Matthew 20:1
“The kingdom of heaven is like a landowner who went out early in the morning to hire men to work in his vineyard.”
This is among the last parables that Matthew records before the Crucifixion and Resurrection. It totals sixteen verses, one of Jesus’ longest parables. It was important to Jesus, of course, and therefore important to Matthew.
The parable tells of a landowner, who, early in the morning, probably at sunup, employed workers promising to “pay them a denarius for the day.”
On that same day, at nine in the morning he hired others, promising to pay them “what is right.” Again at noon he hired others with a similar promise and then at five o’clock in the afternoon he hired the last ones who worked only one hour.
When it came time to pay they all got the same, whether they worked twelve hours or one!
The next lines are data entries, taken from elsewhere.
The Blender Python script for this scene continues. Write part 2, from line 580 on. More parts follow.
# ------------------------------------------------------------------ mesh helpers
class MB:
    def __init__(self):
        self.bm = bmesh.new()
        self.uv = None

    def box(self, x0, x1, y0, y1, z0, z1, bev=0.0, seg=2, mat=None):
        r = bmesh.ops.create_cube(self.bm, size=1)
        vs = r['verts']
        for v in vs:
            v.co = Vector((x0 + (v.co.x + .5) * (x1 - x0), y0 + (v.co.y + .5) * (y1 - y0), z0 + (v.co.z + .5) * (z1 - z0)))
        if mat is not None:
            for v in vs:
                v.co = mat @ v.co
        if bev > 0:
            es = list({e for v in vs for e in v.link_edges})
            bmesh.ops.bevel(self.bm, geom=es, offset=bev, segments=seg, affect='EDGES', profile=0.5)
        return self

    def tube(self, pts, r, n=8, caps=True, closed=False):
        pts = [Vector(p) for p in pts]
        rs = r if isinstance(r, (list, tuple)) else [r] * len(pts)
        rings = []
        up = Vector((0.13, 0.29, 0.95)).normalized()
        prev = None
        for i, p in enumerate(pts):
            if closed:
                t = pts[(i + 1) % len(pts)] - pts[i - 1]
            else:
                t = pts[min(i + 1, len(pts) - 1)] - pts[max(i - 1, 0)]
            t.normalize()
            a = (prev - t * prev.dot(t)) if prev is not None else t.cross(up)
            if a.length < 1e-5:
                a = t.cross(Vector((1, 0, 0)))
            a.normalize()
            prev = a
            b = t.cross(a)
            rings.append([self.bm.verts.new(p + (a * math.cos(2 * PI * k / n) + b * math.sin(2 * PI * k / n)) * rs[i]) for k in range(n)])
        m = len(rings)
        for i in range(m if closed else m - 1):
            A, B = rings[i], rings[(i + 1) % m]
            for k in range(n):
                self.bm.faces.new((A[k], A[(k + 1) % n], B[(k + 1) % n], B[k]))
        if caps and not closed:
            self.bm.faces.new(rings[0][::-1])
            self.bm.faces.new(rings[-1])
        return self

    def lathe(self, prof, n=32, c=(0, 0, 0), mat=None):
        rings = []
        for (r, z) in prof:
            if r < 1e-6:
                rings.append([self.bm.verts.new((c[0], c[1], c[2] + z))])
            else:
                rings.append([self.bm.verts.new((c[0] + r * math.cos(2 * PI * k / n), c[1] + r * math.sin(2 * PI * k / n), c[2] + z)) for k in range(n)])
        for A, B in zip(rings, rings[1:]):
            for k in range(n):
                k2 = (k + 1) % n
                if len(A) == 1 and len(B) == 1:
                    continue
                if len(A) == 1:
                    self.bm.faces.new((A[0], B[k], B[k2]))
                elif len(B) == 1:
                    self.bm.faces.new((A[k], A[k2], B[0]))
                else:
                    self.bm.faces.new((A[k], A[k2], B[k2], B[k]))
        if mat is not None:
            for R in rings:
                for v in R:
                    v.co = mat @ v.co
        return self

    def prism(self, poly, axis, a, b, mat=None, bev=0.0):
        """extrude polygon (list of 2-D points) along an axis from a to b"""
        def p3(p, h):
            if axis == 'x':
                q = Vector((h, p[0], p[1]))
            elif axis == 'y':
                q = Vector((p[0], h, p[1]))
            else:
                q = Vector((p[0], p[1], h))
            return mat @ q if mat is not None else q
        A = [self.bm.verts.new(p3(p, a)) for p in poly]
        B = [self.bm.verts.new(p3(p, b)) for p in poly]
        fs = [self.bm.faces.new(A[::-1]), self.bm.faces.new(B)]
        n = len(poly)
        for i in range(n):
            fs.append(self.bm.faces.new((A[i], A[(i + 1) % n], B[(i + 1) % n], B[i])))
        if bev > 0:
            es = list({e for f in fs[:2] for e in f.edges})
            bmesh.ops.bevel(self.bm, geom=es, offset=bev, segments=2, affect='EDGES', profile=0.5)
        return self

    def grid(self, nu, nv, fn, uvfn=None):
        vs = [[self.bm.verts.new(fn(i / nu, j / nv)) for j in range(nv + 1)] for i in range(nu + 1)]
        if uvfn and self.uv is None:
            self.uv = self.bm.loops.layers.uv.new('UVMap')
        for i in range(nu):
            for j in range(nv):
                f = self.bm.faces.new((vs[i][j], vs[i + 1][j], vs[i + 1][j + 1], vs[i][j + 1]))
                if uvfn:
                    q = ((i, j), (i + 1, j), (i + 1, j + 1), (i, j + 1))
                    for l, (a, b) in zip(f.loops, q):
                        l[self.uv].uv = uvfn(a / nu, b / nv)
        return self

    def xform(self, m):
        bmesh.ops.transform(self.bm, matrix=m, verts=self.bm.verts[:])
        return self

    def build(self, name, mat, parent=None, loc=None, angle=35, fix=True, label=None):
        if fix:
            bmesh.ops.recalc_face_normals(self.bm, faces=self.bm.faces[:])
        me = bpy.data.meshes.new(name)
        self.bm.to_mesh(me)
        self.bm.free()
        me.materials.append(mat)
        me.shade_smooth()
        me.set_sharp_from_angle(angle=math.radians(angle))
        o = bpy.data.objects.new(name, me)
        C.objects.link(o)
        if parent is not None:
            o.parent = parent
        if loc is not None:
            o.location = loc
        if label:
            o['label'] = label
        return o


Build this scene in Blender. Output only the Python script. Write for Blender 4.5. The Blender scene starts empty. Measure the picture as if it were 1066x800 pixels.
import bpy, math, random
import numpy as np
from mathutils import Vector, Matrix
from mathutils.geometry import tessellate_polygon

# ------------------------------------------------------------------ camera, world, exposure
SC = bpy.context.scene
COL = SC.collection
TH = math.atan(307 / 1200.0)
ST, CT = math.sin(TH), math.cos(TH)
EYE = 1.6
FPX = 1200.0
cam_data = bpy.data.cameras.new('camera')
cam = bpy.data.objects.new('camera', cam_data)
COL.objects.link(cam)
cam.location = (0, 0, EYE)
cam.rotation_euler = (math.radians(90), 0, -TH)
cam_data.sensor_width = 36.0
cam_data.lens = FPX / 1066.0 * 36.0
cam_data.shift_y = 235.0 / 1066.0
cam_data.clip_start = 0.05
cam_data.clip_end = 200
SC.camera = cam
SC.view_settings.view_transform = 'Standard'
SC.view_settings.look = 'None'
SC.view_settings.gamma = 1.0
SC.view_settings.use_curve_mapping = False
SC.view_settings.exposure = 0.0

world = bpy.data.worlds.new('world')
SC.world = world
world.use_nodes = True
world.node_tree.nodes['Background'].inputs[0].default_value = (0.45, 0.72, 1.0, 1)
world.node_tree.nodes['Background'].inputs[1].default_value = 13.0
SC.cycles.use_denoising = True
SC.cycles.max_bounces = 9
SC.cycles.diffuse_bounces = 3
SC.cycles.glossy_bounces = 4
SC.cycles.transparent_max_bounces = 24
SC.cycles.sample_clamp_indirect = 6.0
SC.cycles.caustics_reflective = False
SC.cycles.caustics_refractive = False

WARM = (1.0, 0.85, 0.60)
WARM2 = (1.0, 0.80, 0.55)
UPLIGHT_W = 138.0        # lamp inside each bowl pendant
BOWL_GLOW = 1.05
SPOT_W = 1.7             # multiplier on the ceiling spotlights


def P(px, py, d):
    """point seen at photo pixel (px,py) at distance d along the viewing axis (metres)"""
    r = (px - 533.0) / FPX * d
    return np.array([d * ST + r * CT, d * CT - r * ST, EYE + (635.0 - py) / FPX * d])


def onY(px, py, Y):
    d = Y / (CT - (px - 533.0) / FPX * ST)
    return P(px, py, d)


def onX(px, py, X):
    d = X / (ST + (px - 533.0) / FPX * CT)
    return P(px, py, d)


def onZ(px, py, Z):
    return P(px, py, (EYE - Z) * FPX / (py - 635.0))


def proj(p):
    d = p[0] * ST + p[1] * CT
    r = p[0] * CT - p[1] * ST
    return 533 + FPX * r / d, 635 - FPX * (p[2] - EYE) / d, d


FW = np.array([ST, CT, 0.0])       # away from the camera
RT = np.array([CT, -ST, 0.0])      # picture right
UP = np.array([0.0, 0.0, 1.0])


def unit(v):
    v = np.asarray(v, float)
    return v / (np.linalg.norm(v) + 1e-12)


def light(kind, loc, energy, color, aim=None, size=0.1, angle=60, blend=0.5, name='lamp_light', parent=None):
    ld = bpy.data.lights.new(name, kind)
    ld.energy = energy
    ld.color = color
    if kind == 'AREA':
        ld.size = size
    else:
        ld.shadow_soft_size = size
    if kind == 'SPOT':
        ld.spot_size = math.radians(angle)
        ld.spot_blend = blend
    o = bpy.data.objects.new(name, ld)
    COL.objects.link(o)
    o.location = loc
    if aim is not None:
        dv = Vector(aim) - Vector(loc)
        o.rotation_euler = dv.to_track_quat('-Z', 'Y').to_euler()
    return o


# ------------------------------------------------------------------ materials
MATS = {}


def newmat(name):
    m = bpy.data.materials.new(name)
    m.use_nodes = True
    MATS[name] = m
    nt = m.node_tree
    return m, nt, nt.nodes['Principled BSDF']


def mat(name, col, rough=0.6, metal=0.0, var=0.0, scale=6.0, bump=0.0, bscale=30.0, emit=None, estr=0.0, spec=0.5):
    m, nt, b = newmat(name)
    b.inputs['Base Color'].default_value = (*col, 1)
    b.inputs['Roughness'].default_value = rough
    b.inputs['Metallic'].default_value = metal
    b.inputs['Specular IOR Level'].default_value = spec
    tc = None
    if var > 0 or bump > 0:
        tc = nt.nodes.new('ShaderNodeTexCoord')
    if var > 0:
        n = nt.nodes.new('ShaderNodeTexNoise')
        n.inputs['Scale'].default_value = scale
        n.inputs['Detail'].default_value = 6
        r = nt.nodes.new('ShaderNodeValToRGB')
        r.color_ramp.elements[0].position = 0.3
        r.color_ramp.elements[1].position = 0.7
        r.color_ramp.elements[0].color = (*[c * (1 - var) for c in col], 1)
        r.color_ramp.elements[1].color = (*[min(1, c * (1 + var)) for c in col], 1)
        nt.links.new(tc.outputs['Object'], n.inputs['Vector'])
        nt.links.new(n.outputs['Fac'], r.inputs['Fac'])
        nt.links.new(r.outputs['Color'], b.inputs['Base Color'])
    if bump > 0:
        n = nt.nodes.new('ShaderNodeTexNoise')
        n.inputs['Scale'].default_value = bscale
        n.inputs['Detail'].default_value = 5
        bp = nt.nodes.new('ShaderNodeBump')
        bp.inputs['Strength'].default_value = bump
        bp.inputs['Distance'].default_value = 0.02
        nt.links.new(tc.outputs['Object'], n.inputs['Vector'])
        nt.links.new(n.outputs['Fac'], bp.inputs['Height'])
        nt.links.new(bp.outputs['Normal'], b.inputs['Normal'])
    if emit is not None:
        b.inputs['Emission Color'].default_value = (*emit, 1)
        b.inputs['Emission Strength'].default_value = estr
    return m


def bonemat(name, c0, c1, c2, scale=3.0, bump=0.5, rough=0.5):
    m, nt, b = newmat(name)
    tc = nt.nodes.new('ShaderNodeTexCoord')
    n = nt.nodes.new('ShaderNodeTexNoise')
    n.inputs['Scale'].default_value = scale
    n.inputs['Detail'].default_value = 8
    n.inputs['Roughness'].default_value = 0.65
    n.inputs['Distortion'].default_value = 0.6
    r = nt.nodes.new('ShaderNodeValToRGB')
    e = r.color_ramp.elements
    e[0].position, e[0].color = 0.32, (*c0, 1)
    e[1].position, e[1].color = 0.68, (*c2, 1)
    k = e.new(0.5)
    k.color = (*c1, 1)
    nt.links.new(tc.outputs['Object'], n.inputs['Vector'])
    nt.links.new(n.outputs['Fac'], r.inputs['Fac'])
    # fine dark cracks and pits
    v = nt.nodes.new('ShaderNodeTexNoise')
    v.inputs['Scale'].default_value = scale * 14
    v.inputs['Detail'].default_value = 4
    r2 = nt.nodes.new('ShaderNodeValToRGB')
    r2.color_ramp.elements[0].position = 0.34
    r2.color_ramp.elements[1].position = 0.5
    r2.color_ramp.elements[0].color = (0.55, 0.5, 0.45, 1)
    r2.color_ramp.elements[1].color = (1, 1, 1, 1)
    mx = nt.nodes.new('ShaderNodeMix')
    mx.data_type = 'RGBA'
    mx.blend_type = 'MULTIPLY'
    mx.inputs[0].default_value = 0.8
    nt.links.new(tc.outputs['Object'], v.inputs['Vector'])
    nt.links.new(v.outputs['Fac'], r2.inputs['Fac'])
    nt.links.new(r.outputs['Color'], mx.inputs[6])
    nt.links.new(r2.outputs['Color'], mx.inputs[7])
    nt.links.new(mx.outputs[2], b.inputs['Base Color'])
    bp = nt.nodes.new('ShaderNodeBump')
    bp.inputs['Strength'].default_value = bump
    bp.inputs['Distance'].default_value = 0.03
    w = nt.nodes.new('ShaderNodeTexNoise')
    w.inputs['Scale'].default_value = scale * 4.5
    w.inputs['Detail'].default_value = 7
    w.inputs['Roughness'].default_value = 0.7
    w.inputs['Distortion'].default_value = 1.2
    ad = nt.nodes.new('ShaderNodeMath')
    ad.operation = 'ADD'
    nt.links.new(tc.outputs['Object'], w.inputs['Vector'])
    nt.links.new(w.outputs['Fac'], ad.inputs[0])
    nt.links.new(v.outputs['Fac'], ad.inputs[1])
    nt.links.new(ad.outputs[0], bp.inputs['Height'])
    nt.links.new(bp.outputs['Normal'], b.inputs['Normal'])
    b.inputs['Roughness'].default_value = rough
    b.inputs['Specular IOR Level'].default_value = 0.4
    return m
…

This caused consternation among them, no doubt mostly among those who had worked the whole day. Addressing them the landowner said, “Don’t I have the right to do what I want with my own money? Or are you envious because I am generous?” v 15
To me, it seems that the landowner should have paid for each hour of work. That is reasonable. Jesus knew that but his story had nothing to do with fairness but with generosity. It seems so wrong that those who do not merit generosity should receive it while those who have earned generosity must settle for just what they were promised, nothing more.
I suppose, to begin with, I think I should work for everything I get and I work on that basis. Therefore it is difficult to see how my master could pay another for doing little. The ways of the Kingdom of Heaven are new to me. Are they not to you?